Esta personificación con ojos púrpura y cola de caballo de un comercial de Herbal Essences inconscientemente moldeó mi sexualidad. En estos días, Meg es mi modelo de mujer ideal: me fascinan las mujeres de cabello largo, sedoso y oscuro, con ojos claros y voz suave. Meg era una pesadilla vestida como… una pesadilla, y eso es justo lo que quiero. Obviamente, lo más intrigante del objeto del interés de Hercules no era su pequeña cintura o el tamaño desproporcionado de sus senos: era su pasión, su ingenio, su obcecada resistencia a ser salvada y su inclinación a cuestionar la masculinidad. Por encima de todo, Meg estaba dañada. Es el arquetipo clásico del chico malo, con todo el encanto de alguien con un oscuro secreto, el tipo de persona a la que intuitivamente quieres salvar.
Ella es obstinadamente reticente a cualquier forma de ayuda. La primera vez que Hercules trata de salvarla —de un centauro lujurioso y calvo que posiblemente la habría atacando sexualmente—, ella exige: “Sigue con lo tuyo, junior”. Fuera de su afirmación de que es una damisela en apuros, ella lo reprende: “Soy una damisela, estoy en apuros, y puedo manejarlo.
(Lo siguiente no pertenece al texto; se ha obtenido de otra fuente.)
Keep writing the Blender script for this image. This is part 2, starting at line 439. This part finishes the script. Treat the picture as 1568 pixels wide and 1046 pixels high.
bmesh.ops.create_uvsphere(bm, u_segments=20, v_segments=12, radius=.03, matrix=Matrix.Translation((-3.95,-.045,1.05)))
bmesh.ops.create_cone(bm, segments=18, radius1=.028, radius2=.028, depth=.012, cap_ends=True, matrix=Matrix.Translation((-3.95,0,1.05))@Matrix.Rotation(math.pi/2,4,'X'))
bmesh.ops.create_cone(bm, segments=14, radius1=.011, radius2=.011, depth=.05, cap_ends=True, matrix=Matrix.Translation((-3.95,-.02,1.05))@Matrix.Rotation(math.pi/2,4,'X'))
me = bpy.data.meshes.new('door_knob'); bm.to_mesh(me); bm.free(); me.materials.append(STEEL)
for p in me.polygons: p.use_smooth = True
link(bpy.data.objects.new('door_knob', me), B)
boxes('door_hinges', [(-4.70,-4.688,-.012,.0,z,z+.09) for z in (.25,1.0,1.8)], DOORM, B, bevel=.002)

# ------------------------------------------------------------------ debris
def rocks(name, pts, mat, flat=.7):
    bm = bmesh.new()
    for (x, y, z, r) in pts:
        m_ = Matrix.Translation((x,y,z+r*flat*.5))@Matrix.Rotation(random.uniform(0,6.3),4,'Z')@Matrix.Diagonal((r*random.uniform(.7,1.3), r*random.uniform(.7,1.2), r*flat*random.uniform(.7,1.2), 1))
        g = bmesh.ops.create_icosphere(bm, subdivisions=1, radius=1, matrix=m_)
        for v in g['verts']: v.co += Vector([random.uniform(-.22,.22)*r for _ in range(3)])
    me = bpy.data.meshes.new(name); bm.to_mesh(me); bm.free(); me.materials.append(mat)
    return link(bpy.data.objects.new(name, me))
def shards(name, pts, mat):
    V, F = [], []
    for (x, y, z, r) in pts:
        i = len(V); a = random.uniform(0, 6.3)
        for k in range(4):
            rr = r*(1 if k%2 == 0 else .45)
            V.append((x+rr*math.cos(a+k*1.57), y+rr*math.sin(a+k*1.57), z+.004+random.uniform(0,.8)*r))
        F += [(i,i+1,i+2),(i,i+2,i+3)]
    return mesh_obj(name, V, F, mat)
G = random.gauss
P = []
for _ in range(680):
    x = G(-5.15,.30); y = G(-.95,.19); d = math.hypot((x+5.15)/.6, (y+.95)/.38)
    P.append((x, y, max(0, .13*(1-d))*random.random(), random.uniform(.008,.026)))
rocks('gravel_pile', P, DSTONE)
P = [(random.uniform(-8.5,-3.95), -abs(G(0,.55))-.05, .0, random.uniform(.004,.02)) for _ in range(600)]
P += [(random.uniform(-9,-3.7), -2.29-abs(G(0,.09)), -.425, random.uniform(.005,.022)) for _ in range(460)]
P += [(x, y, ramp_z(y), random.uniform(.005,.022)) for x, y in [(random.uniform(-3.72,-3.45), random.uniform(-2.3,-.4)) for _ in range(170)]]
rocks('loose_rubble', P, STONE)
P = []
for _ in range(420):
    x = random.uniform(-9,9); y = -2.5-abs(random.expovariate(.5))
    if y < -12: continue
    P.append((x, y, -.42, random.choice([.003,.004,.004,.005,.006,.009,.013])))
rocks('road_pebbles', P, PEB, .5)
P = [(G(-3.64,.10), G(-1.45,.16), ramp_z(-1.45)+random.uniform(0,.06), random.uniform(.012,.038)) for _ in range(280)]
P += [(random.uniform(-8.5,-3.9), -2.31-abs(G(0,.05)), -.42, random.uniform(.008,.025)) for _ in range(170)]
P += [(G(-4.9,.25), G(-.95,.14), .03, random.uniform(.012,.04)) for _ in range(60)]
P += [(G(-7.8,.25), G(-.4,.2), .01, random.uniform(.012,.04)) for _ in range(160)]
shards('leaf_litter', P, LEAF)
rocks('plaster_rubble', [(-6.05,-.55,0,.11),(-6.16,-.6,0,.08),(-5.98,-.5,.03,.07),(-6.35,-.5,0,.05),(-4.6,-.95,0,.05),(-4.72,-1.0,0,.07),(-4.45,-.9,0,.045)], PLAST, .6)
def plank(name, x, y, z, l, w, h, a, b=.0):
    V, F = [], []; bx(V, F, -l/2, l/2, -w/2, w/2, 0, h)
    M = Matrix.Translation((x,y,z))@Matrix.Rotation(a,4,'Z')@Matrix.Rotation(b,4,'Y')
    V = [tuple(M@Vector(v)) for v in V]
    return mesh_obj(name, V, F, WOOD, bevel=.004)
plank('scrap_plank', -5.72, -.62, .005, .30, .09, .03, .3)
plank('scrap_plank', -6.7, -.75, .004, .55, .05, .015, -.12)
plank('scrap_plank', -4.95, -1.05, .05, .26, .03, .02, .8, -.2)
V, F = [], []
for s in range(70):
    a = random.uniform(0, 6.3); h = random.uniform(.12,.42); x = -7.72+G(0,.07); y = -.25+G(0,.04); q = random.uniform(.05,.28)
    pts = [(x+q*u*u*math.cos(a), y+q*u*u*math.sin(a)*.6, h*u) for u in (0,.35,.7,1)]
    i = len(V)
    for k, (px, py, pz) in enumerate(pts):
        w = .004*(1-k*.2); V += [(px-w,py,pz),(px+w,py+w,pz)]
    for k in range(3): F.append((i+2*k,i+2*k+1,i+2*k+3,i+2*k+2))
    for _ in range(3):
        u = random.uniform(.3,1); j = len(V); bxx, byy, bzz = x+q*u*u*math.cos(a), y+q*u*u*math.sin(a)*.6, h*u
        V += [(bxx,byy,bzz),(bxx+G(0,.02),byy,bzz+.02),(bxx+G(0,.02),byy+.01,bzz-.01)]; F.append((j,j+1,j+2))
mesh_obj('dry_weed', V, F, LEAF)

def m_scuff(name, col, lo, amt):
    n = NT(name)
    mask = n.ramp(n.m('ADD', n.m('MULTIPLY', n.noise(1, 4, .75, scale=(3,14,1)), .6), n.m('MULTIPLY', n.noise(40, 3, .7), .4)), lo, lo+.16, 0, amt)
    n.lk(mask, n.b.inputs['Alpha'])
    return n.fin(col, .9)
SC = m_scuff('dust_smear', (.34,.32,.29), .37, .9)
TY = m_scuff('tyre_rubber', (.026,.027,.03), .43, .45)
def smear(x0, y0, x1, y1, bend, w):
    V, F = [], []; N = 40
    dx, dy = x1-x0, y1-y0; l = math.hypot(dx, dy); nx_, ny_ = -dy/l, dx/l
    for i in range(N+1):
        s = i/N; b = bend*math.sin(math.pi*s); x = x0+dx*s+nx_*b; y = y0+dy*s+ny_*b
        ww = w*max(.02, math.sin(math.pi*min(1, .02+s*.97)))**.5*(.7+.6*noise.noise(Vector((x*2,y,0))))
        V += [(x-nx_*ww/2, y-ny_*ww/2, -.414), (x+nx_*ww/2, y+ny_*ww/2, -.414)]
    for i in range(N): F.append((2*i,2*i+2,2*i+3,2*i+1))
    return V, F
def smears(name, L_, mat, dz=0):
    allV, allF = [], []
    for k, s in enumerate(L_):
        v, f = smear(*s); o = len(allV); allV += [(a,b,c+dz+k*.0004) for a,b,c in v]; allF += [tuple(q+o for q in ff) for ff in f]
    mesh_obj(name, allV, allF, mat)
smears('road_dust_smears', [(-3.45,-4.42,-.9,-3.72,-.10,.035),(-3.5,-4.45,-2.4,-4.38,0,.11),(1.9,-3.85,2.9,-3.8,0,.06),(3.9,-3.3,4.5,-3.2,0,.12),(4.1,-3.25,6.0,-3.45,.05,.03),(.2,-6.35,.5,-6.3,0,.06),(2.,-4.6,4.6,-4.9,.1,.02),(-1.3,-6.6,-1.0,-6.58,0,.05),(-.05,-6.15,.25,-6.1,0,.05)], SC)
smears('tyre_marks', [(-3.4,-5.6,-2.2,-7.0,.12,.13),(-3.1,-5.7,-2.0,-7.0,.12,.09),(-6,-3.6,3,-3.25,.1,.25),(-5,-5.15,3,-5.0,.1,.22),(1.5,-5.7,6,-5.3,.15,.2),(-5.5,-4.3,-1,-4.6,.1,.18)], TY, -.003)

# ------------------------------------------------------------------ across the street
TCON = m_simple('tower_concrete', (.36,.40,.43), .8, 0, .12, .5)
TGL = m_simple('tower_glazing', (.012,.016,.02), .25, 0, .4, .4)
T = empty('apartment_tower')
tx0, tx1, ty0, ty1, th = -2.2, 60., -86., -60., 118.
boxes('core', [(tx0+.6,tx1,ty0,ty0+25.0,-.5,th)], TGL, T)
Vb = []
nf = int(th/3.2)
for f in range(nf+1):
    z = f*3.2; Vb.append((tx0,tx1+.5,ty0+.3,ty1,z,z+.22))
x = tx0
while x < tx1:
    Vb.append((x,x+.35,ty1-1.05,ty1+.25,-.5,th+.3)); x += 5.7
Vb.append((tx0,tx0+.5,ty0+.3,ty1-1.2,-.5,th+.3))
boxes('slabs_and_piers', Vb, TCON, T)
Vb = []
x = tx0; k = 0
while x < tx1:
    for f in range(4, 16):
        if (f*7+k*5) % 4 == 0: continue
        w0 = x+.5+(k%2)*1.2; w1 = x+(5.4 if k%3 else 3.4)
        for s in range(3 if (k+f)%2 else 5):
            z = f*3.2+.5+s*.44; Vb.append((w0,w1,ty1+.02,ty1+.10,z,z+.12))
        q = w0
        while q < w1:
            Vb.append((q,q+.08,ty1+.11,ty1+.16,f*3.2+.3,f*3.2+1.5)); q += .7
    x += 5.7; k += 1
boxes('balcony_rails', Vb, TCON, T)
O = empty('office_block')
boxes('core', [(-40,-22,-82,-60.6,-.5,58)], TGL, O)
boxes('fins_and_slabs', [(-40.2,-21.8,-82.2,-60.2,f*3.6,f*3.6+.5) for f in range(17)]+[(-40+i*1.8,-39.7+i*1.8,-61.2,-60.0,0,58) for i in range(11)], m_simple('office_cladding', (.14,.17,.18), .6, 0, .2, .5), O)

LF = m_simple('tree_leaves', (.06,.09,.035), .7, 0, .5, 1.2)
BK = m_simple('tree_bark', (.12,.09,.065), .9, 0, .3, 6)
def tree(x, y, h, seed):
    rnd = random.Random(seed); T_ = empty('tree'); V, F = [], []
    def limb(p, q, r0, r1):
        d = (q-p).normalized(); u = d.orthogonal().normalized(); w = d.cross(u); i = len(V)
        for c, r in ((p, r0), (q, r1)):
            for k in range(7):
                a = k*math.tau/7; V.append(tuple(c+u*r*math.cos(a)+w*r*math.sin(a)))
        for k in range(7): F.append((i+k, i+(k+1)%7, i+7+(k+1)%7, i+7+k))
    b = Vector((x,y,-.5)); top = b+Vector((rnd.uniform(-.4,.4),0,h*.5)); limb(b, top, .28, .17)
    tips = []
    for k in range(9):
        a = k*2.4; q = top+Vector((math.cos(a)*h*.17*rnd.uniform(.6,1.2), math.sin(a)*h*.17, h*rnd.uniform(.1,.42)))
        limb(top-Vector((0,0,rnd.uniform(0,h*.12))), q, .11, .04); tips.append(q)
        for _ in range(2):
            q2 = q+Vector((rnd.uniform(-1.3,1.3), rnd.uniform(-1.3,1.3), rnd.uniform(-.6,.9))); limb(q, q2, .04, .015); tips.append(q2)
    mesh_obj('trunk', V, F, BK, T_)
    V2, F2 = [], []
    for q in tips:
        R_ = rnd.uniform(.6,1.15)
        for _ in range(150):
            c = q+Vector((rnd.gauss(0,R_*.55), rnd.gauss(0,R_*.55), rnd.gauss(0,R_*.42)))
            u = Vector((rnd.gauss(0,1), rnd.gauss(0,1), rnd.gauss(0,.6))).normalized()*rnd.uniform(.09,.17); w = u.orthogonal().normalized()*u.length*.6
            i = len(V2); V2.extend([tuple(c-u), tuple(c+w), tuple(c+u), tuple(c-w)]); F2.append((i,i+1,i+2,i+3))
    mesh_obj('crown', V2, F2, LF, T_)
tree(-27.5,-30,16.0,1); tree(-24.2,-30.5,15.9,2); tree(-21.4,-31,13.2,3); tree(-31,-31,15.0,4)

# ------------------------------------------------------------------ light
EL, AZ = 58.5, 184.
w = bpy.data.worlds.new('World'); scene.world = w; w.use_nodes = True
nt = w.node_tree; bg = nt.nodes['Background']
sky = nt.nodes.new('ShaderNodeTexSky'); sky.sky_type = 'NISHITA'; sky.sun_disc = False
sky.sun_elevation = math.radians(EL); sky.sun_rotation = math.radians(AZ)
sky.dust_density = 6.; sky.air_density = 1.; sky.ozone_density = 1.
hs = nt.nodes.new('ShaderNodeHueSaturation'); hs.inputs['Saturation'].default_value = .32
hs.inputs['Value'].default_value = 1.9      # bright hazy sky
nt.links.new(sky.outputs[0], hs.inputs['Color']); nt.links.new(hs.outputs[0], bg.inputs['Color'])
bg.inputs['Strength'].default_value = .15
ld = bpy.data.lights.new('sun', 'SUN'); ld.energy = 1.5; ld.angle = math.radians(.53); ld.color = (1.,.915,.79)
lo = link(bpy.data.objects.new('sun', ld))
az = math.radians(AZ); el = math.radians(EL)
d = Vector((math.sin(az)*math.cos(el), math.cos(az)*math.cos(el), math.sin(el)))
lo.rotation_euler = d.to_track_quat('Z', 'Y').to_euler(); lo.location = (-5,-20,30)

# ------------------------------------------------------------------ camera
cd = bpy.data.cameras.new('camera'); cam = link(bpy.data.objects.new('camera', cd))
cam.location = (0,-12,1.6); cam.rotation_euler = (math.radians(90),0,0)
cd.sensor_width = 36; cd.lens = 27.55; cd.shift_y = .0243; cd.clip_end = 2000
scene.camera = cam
Que tengas un buen día”, y ondea su mano diciéndole adiós.
A lo largo de esta película de Disney, ella desdeña repetidamente a Hércules, llamándolo condescendientemente “chico maravilla”, burlándose de sus “grandes pectorales” y su tímido tartamudeo: “¿siempre eres así de elocuente?”. Meg siente una abrumadora repulsión hacia los hombres y sus frágiles comportamientos aprendidos, con lo cual yo me sentía y me siento identificada. Ni siquiera estoy segura de por qué Meg y Hercules terminan juntos: ella tiene la pasión y conmovedora intuición de Amy Winehouse, mientras que él es como un finalista fracasado del reality The Bachelorette.
Meg parece el tipo de chica que tiene una cuenta de Tumblr en la que muestra su fanatismo por Lana Del Rey, y se esconde detrás de GIFs y memes tristes de chicas sin intención alguna de diseccionar sus propias heridas en algún momento cercano. Quiero tomarla entre mis brazos y decirle que todo estará bien.
Mi tipo de mujer es literalmente “mezquina y tiene una relación complicada con su madre”, y no sé si ése es el caso de Meg, pero a la vez sé
que sí es su caso, ¿sabes? Habla como una bailarina hastiada de todo en un club de striptease, que hace chistes sobre no tener amigos e insiste en que es mejor estar solo para que así “nadie pueda lastimarte”. En un momento dado, incluso se mofa diciendo: “Bueno, ya sabes cómo son los hombres. Piensan que ‘no’ significa ‘sí’ y ‘piérdete’ significa ‘tómame, soy tuya’”. ¿Quién te lastimó, Meg? ¿Y qué está mal en mí que eso me parece tan seductor?
En pocas palabras: Meg es simplemente magnífica, de una manera inaccesible, innata y definitivamente atípica. “Soy una chica grande y ruda. Me valgo por mí misma y todo”, le dice a Hercules en tono burlón, pestañeando ingenuamente con sus ojos violetas y frunciendo sus brillantes labios color ámbar. La sexualidad es confusa para las mujeres jóvenes, pero para mí Meg nunca representó el eterno misterio “¿Quiero ser ella o acostarme con ella?”. Yo quería huir de ella, y ahora entiendo por qué.